湯田中からゆけむり号に揺られること約20分、小布施駅に到着。秋晴れに横たわる平屋の駅舎と色づく木々の競演に、この季節ならではの郷愁というものが呼び起こされるよう。
小布施と言えば栗の町。長電の車窓からも眺められる通り、たくさんの栗が育てられています。折角なのでお昼は栗おこわだなぁ、なんてお店を見てみると大混雑。ここはいったん諦め、紅葉に彩られたお庭の風情だけ味わうことに。
立派なお庭に誘われるように奥へと進んでゆくと、建物の合間を縫って通り抜けできる回遊路が。狭い小径をゆっくり歩けば、次はどんな景色が現れるのかと自ずと心が弾みます。
人様のお宅を抜けてゆくという独特のワクワク感を味わっていると、開けた空間に凛と立つ渋い煙突の姿が。文字通り抜けるような青空に映える、紅葉の赤と煉瓦の色味。秋という季節が詰まった情景に、旅で季節を確かめることの大切さを思わず噛みしめます。
小布施の街には回遊路が張り巡らされており、道ごとにその雰囲気も様々。敢えて地図も見ず、気になった路地を見つけて曲がってみる。進むごとに豊かなな表情に出会え、歩いていて楽しい街。
渋い色味の板壁を背景に、秋陽を一身に受けて煌めく紅葉。間もなくやってくる次の季節。雪に閉ざされる信州の冬を前に、今年最後の輝きを見せてくれているかのよう。
風情豊かな小径をいくつも抜け大きな広場へ。薄い雲を纏った秋空と、弱まりゆく芝生の緑。それらに引き立てられ、一層紅を強く感じさせる立派なもみじ。春夏秋冬好きだけれど、輝きの中に秘めた独特な感傷はこの季節だけのもの。
多くの人々で賑わう中、時が止まったかのようにひっそりと佇む一画が。ここは陣屋小路といい、江戸時代の一時期代官所が置かれていたのだそう。
土塀に挟まれた小径の先には、遠くに霞む飯綱山。つい先ほどまでの喧騒は嘘のように、ひっそりと気配を消したかのようなこの路地裏感が堪らない。
時刻はもう13時過ぎ。到着時からお腹は空いていましたが、どこもかしこも人で一杯。そんな中、運よく『北斎亭』に待ち時間15分程で入店。ちなみにここは、栗菓子で有名な桜井甘精堂のお店。冒頭で諦めたお店と同系列であり、このときは本当にラッキーでした。

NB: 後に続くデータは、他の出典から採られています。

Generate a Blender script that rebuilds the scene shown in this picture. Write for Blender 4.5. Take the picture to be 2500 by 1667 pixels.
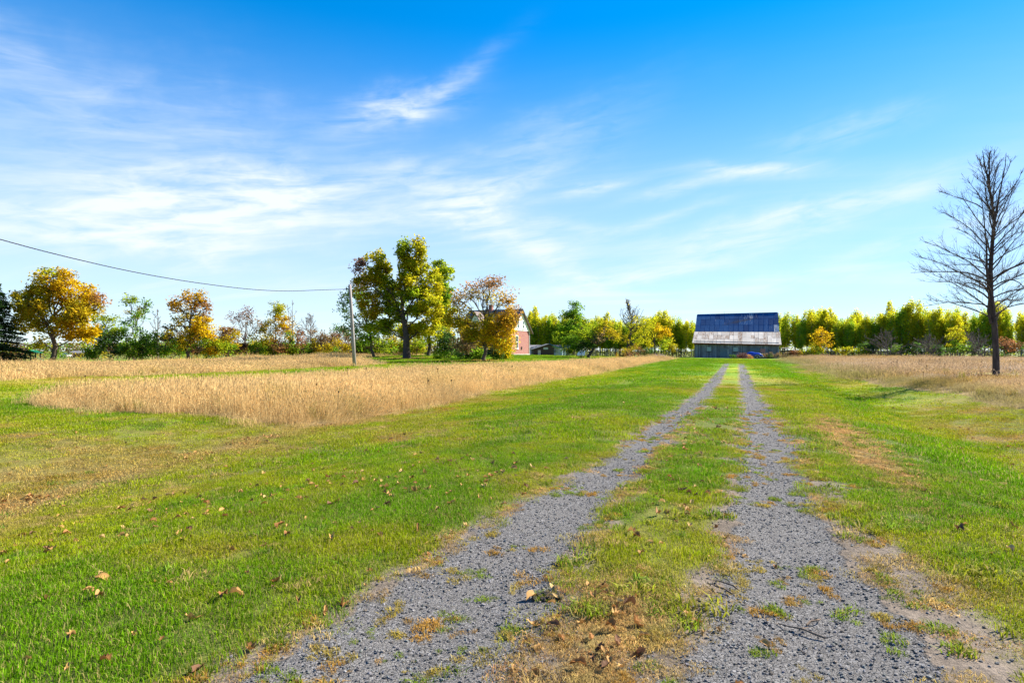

大きな窓に広がる秋色をつまみに、地酒をちびり。やっぱり信州は好きだなぁ、なんて感慨に浸っているとお待ちかねの一茶御膳が到着。今回は欲張ってそば付きにしました。
まずは温かいそばスープから。洋風のポタージュにそば粉が加えられており、ひと口含めば広がる豊かな濃厚さ。いや、これ、すごく好き。お土産で売っていたら買って帰りたいほど。
続いて念願の栗おこわを。大ぶりの栗は程よい甘さに味付けされ、ほっくり、ほろりとした食感が堪りません。ご飯ももちもちに炊き上げられ、栗と一緒に頬張れば秋の実りの実感に包まれます。もちろんそばもおいしく、鮎の甘露煮も滋味深い味わい。地酒と共に、あっという間に平らげてしまいました。
さすがは安定の長野、何を食べても外さない。小布施の秋の恵みを堪能し、大満足でお店を後にします。地酒も入り、ほんのり感じる内なる火照り。そんな旅の終盤を、一層味わい深いものとする秋色と西日の温かさ。
旅を趣味に持ち様々な場所を訪れる中で、不思議としっくりくる土地がある。どの旅先も思い出深いけれど、僕にとってそんな土地が、東北であり、八重山であり、そしてここ信州。
何度訪れてもまた来たい。そう思える土地に出会えることこそが、この趣味を持つ者としての幸せだと思う。そう思わせてくれる信州での残りの時間を惜しむべく、今はただ長野の秋に染まっていたい。
観光客で賑わう一画を離れ、穏やかな空気感の漂う街をのんびりひとり歩く午後。ふと目にした電柱に残るのは、電電公社の古い看板。こんな何気ないことに気付けるのも、車を使わぬ旅だからこそ。
栗の名産地として有名な小布施。いくつもの路地で様々な表情に出会い、信州の秋の恵みに舌鼓を打ち。お腹も心もじんわりとした温もりで満たされ、次なる街へと向かうのでした。